→ **Task requirements**
Beginning with the first line below, please repeat the material exactly, ending with the line that includes "from mathutils.geometry import".

→ **Supplied information**
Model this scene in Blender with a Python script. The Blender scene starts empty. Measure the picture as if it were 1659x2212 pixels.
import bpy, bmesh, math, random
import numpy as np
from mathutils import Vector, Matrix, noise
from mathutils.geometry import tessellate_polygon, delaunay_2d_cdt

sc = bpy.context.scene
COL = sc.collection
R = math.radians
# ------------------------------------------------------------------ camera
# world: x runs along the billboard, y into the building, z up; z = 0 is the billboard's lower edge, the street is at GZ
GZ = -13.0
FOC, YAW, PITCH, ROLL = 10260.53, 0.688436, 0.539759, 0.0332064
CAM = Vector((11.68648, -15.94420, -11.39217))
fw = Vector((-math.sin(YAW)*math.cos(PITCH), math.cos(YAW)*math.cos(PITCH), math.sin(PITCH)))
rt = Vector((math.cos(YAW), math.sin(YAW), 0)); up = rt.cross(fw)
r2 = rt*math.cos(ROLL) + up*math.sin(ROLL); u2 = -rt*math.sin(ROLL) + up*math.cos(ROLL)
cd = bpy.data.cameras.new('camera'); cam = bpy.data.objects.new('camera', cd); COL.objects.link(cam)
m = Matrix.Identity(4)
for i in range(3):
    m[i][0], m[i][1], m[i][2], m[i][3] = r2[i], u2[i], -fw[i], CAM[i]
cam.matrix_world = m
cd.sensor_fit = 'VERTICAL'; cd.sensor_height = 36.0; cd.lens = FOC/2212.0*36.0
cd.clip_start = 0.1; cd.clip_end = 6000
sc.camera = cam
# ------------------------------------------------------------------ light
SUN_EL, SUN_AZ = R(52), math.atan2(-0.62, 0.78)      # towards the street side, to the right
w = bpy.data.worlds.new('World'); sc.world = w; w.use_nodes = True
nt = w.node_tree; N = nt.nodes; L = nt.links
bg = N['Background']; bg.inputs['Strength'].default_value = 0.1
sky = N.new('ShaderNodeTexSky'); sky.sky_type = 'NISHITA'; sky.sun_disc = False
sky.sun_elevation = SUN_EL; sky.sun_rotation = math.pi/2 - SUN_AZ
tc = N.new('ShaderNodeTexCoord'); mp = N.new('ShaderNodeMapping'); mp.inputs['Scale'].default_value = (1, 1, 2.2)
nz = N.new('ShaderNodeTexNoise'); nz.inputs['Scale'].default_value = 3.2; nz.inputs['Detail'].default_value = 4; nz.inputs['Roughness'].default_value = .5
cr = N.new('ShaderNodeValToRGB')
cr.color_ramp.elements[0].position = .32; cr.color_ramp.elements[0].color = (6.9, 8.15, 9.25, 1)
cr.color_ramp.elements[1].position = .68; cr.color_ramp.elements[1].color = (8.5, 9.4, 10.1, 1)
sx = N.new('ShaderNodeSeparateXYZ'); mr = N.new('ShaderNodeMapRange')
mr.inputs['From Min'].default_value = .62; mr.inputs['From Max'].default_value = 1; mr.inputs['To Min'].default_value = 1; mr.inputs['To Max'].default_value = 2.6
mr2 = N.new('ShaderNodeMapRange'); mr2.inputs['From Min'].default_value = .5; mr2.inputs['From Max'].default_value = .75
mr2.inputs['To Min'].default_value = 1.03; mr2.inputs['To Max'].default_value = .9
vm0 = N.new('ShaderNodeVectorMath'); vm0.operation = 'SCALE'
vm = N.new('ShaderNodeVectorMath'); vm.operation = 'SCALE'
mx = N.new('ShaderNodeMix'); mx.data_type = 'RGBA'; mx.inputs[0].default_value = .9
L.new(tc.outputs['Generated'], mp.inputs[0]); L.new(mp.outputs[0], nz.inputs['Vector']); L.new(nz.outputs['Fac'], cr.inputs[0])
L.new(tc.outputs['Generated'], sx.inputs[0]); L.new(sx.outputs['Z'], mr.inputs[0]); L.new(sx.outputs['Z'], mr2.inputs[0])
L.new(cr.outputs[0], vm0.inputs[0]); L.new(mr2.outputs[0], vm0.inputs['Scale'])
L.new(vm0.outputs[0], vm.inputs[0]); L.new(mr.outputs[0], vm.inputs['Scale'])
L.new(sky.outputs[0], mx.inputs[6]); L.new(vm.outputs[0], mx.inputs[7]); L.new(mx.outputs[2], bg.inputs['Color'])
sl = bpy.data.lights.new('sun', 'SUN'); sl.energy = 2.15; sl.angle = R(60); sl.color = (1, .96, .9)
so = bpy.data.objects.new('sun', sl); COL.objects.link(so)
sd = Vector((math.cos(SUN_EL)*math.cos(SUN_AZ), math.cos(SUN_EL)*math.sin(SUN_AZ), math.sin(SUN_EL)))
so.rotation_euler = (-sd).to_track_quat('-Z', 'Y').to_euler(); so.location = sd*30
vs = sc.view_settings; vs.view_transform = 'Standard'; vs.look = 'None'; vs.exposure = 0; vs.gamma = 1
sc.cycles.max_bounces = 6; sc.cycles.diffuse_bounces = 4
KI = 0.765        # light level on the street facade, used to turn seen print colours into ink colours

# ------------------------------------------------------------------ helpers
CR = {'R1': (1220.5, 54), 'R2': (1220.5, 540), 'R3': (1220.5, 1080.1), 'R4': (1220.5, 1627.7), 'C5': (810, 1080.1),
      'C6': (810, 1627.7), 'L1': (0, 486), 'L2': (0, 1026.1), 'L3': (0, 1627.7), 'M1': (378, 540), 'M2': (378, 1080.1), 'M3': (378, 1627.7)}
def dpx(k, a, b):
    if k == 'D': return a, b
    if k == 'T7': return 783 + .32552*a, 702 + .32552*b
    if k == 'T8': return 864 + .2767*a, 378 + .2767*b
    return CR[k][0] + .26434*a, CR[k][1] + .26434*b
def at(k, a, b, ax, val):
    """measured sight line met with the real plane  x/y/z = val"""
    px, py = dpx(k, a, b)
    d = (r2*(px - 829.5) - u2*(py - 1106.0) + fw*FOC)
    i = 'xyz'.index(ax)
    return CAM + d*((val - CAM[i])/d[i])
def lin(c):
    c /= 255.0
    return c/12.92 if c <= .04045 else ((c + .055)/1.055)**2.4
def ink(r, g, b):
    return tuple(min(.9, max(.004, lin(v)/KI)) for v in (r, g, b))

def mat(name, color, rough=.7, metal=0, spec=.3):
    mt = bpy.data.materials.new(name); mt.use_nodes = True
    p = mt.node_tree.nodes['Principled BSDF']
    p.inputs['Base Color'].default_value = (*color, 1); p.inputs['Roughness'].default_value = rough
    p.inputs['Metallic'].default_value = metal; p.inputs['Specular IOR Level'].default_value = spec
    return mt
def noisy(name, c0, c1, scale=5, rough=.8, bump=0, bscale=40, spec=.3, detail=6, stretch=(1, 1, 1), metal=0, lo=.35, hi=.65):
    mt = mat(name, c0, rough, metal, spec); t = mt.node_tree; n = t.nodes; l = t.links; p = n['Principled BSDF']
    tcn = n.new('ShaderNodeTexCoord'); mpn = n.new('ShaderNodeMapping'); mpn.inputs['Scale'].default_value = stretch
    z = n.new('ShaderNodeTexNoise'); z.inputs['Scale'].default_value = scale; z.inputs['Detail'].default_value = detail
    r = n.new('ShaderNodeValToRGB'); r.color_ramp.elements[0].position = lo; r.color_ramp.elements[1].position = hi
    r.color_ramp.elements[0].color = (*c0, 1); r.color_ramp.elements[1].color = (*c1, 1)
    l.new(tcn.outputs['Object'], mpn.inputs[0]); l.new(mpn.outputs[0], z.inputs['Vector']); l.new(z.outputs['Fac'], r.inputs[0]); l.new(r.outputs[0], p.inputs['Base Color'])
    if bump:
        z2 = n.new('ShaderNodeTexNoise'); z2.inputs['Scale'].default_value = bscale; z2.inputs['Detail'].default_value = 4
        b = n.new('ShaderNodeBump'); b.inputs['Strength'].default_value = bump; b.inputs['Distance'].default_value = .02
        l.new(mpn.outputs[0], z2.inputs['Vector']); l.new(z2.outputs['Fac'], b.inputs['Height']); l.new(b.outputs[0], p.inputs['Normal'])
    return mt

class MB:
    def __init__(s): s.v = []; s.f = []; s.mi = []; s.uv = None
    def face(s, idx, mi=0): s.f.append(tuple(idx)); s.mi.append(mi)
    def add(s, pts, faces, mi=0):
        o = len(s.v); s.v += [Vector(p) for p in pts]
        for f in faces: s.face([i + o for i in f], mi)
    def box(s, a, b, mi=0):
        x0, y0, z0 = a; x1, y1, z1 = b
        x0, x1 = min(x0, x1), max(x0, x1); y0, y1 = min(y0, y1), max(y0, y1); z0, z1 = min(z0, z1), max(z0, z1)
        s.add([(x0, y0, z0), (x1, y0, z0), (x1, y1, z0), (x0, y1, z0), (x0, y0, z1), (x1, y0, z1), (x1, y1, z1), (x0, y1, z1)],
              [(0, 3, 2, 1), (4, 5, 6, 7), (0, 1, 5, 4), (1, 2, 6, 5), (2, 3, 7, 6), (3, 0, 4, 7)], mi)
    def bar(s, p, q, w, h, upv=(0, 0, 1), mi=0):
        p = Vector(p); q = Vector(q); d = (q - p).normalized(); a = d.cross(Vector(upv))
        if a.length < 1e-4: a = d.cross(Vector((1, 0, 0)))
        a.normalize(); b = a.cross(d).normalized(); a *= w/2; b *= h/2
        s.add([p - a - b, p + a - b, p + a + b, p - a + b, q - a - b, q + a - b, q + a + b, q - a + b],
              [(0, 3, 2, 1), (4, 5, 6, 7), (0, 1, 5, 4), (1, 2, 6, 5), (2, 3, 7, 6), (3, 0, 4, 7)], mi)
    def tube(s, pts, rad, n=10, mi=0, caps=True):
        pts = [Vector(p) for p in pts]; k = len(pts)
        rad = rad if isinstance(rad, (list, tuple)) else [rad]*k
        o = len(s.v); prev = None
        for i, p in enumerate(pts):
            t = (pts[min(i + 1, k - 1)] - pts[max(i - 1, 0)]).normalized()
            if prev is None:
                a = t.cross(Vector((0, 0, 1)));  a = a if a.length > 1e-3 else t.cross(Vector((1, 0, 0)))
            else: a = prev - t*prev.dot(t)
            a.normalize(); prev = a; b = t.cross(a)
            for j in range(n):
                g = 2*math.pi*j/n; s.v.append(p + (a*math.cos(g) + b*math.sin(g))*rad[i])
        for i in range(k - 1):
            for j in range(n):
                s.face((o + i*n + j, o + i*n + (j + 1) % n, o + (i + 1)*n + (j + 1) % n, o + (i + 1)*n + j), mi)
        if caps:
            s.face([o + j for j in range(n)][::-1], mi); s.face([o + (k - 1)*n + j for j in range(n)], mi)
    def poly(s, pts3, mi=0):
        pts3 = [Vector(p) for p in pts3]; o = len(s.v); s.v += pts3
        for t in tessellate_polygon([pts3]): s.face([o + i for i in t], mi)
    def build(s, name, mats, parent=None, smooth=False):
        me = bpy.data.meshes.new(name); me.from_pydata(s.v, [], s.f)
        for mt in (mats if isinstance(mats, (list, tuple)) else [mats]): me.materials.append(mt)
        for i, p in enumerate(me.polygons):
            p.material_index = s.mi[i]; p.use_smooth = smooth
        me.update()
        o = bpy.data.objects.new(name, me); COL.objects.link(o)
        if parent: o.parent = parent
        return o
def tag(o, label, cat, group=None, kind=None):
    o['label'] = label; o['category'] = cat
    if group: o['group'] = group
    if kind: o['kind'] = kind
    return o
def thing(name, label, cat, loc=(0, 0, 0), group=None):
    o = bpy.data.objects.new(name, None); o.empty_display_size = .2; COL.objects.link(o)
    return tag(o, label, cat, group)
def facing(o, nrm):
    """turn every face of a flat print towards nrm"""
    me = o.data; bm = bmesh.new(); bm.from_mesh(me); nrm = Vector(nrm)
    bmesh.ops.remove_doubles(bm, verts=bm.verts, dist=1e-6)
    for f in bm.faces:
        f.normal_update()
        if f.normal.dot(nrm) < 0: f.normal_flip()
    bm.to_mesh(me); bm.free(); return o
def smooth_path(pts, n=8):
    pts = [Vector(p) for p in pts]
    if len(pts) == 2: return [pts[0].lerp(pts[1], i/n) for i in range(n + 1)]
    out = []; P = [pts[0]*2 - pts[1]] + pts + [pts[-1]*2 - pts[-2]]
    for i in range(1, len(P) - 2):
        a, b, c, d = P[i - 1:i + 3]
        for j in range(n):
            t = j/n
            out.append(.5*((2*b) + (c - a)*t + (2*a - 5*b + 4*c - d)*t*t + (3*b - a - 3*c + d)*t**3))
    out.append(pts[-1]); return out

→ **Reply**
Model this scene in Blender with a Python script. The Blender scene starts empty. Measure the picture as if it were 1659x2212 pixels.
import bpy, bmesh, math, random
import numpy as np
from mathutils import Vector, Matrix, noise
from mathutils.geometry import tessellate_polygon, delaunay_2d_cdt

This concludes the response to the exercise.